Armenia Displays $150M Worth Azeri Drones Shot Down in Border Clashes

Armenia’s Defense Ministry displayed Israeli-made military drones of Azerbaijan shot down by its anti-aircraft units in last week’s heavy fighting on the Armenian-Azerbaijani border.

The Armenian military have destroyed or intercepted 13 such unmanned aerial vehicles (UAVs) during the clashes that broke out on July 12 and largely stopped five days later. It says that 10 of them were attack drones that were about to strike Armenian military and civilian targets in the northern Tavush province bordering the Tovuz district in western Azerbaijan.

Fragments of some of those UAVs were put on display at the Defense Ministry’s Military Aviation Institute in Yerevan. Ministry officials also showed journalists a largely intact ThunderB surveillance drone manufactured by Israel’s BlueBird Aero Systems company.

The Armenian military publicized on July 14 what it described as amateur footage of a sophisticated Hermes 900 drone of the Azerbaijani armed forces destroyed by an Armenian surface-to-air rocket. Hermes 900 is produced by another Israeli company, Elbit Systems, and used for reconnaissance and communication relay. The Azerbaijani military has denied losing such aircraft.

An Israeli-made ThunderB military drone is displayed by the Armenian Defense Ministry

An Armenian defense news website posted at the weekend a photograph of two Armenian soldiers holding a SkyStriker “suicide” drone also manufactured by Elbit Systems.

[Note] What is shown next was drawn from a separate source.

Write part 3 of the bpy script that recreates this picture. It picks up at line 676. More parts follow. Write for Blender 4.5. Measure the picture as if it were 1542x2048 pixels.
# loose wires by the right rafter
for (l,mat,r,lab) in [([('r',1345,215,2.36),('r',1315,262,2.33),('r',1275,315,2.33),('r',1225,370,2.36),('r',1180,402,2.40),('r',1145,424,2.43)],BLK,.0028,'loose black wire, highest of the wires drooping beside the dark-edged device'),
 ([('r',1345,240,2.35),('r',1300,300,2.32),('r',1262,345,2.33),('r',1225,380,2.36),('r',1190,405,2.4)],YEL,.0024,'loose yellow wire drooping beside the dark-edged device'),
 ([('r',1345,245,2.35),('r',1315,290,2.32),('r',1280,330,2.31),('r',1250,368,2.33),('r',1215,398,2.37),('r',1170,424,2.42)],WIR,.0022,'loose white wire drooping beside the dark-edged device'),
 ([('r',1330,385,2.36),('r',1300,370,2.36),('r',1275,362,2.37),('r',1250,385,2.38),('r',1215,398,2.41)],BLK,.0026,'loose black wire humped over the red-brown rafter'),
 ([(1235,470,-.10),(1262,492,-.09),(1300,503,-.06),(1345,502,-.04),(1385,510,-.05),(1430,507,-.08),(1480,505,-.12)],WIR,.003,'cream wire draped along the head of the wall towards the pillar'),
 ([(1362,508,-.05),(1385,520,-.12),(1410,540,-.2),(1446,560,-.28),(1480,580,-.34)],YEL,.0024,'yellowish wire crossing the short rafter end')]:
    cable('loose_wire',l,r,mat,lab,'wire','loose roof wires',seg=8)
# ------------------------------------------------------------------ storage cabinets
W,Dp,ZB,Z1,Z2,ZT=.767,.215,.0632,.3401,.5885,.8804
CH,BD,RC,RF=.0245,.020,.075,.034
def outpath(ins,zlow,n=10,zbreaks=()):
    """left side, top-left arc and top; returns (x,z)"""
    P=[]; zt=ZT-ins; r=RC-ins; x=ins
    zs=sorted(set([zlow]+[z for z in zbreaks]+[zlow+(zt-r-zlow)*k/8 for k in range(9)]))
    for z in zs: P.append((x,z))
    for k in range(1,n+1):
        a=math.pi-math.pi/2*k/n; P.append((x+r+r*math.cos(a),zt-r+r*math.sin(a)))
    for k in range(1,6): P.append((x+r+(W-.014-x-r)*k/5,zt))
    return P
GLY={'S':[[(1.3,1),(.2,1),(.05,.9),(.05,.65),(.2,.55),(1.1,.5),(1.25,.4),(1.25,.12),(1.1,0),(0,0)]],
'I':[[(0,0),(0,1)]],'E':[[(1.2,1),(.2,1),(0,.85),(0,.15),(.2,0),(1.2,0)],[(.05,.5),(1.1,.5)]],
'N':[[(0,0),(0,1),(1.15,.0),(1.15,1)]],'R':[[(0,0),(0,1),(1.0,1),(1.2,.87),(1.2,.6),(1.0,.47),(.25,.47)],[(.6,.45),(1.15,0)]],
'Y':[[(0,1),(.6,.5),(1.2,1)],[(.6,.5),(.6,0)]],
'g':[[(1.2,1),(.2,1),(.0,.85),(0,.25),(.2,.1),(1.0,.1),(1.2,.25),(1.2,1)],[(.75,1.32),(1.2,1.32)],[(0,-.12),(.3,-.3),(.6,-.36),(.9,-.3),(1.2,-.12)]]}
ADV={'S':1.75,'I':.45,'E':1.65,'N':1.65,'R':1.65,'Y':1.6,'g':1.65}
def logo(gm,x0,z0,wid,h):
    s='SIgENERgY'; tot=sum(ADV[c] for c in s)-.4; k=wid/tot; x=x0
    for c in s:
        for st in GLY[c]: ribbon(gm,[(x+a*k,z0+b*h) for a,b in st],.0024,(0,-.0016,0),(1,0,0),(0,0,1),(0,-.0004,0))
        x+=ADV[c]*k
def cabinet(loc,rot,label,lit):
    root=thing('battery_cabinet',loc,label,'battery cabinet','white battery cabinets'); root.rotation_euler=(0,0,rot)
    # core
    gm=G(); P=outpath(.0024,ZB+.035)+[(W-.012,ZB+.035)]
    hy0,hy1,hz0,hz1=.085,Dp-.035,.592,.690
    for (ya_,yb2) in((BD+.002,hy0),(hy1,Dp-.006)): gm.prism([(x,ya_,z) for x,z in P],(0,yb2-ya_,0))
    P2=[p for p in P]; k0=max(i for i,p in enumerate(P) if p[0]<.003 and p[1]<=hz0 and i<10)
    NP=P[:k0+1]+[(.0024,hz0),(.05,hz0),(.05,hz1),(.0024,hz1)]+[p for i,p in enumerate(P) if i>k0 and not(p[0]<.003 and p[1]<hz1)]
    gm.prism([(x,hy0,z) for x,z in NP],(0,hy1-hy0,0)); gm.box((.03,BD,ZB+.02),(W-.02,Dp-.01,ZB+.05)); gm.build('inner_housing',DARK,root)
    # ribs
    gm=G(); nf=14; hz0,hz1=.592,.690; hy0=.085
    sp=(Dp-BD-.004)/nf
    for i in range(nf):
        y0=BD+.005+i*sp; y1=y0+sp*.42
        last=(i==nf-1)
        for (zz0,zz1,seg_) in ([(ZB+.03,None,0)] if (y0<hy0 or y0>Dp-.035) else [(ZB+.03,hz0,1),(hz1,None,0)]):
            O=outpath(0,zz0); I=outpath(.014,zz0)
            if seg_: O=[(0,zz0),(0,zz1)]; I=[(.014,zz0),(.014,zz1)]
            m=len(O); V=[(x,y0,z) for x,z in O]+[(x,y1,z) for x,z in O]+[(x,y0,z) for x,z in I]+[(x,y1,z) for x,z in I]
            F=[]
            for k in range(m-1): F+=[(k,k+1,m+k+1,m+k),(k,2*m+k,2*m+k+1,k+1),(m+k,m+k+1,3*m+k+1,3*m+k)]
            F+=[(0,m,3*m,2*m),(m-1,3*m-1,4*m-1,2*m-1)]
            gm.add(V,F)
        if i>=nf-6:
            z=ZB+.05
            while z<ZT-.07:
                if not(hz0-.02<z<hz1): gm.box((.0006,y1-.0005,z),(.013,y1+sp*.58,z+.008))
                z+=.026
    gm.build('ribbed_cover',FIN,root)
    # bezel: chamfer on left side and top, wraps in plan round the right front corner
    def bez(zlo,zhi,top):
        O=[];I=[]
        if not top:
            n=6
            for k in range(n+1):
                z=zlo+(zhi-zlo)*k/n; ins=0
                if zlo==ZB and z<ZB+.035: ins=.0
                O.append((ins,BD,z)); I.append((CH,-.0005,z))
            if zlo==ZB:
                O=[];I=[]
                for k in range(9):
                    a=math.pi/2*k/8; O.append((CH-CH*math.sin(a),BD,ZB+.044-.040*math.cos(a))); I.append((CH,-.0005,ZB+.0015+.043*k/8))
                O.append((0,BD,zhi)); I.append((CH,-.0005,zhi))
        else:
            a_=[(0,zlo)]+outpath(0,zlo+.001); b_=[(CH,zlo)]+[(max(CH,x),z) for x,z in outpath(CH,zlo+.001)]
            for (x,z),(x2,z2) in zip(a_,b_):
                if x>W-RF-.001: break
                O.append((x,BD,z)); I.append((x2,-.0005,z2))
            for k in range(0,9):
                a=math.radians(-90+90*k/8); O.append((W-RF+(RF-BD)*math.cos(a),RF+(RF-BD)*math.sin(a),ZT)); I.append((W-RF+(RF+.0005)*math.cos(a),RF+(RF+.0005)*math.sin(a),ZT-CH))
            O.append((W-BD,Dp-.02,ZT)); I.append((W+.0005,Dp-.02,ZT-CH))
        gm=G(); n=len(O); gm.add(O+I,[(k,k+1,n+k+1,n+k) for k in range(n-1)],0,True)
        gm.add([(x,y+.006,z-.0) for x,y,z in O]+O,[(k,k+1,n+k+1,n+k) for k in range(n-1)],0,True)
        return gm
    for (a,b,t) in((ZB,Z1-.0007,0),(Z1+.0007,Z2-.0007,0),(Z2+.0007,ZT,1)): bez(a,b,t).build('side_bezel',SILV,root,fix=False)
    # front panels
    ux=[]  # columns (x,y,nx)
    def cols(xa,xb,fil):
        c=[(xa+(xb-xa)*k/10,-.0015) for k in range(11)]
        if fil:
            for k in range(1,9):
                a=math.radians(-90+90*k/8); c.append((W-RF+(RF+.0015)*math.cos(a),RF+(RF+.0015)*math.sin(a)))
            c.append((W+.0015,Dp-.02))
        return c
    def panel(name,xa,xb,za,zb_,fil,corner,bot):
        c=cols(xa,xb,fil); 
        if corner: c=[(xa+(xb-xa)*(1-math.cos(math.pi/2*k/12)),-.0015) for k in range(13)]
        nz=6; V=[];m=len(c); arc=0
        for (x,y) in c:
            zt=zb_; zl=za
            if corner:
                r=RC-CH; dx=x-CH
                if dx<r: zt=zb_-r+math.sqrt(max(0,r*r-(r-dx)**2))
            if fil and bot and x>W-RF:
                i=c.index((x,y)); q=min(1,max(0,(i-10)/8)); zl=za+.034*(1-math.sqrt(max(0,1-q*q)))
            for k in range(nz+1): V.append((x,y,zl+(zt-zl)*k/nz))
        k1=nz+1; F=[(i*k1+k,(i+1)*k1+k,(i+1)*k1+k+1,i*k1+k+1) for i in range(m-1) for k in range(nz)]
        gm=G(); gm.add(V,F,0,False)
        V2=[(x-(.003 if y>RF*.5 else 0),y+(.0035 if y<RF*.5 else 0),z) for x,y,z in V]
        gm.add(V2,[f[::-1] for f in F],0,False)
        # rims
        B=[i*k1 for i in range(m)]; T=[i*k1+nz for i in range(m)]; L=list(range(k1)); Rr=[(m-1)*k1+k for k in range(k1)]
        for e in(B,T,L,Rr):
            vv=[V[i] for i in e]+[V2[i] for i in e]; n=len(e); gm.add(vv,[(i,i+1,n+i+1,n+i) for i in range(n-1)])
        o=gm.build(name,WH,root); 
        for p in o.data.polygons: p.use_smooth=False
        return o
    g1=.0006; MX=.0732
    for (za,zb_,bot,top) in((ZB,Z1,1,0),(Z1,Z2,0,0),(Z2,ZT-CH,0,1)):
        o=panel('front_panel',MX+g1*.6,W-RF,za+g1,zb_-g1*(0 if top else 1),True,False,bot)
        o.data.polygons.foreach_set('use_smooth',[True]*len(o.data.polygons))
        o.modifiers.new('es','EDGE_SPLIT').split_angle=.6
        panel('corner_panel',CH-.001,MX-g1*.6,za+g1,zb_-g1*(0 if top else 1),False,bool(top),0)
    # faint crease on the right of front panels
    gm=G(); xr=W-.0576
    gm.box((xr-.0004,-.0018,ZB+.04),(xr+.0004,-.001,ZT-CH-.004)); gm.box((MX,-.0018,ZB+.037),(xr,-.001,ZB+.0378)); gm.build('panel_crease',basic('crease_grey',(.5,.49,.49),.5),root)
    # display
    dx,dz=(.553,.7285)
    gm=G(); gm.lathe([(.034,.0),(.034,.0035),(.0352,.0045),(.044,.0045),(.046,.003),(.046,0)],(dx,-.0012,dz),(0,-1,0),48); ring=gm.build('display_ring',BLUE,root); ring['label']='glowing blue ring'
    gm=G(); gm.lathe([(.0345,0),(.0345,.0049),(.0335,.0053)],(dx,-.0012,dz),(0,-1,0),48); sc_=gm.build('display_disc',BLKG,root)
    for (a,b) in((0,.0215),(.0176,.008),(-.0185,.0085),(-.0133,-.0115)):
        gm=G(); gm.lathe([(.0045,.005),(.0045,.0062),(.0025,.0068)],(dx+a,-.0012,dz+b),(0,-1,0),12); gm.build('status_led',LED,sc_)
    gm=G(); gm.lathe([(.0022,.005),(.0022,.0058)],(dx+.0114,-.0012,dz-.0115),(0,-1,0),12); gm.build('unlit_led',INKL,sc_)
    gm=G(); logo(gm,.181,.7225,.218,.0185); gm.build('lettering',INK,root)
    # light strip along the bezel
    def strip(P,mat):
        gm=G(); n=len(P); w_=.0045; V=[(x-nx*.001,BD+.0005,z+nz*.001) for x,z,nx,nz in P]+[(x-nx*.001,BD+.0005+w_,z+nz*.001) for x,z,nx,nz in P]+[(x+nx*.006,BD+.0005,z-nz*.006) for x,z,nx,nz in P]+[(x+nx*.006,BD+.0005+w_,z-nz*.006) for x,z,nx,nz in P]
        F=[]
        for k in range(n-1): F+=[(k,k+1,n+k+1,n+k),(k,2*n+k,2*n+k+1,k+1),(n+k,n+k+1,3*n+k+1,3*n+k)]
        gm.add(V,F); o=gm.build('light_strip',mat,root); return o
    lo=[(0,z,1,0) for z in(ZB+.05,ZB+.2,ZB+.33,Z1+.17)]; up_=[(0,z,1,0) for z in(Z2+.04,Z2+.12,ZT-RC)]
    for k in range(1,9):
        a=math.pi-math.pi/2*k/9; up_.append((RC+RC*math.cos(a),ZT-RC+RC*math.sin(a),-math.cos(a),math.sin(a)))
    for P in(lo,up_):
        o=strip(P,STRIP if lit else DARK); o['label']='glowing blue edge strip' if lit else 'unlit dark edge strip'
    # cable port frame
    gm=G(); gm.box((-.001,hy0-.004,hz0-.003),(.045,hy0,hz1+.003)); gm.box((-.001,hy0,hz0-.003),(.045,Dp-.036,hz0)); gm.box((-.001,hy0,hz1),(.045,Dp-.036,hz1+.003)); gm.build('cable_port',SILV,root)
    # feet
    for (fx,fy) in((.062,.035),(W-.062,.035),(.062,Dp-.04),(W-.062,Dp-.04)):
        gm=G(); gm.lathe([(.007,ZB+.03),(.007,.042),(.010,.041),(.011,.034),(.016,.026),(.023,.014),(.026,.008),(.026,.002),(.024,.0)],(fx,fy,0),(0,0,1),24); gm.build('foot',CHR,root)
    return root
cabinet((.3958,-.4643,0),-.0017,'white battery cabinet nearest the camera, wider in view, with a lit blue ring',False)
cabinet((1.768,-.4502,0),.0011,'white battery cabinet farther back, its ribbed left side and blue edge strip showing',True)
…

Israeli media revealed the sale of such UAVs to Azerbaijan in January 2019.

The Azerbaijani army used other types of Israeli-made “suicide” drones during the April 2016 hostilities in Nagorno-Karabakh that nearly escalated into an all-out Armenian-Azerbaijani war.

Garik Movsisyan, a senior officer of Armenia’s air-defense forces, said that a total of about 40 Azerbaijani UAVs have been brought down since 2016. He claimed that the Israeli drones lost by Azerbaijan in the Tavush-Tovuz fighting were worth at least $150 million.

Armenia has long expressed concern over Israel’s large-scale arms deals with Azerbaijan which have totaled at least $2 billion since 2012. The Foreign Ministry in Yerevan reiterated those concerns following the latest flare-up along the border between the two South Caucasus states.

The Armenian military says that during last week’s hostilities it used for the first time attack drones designed and produced by Armenian companies. It says that they destroyed at least one Azerbaijani tank.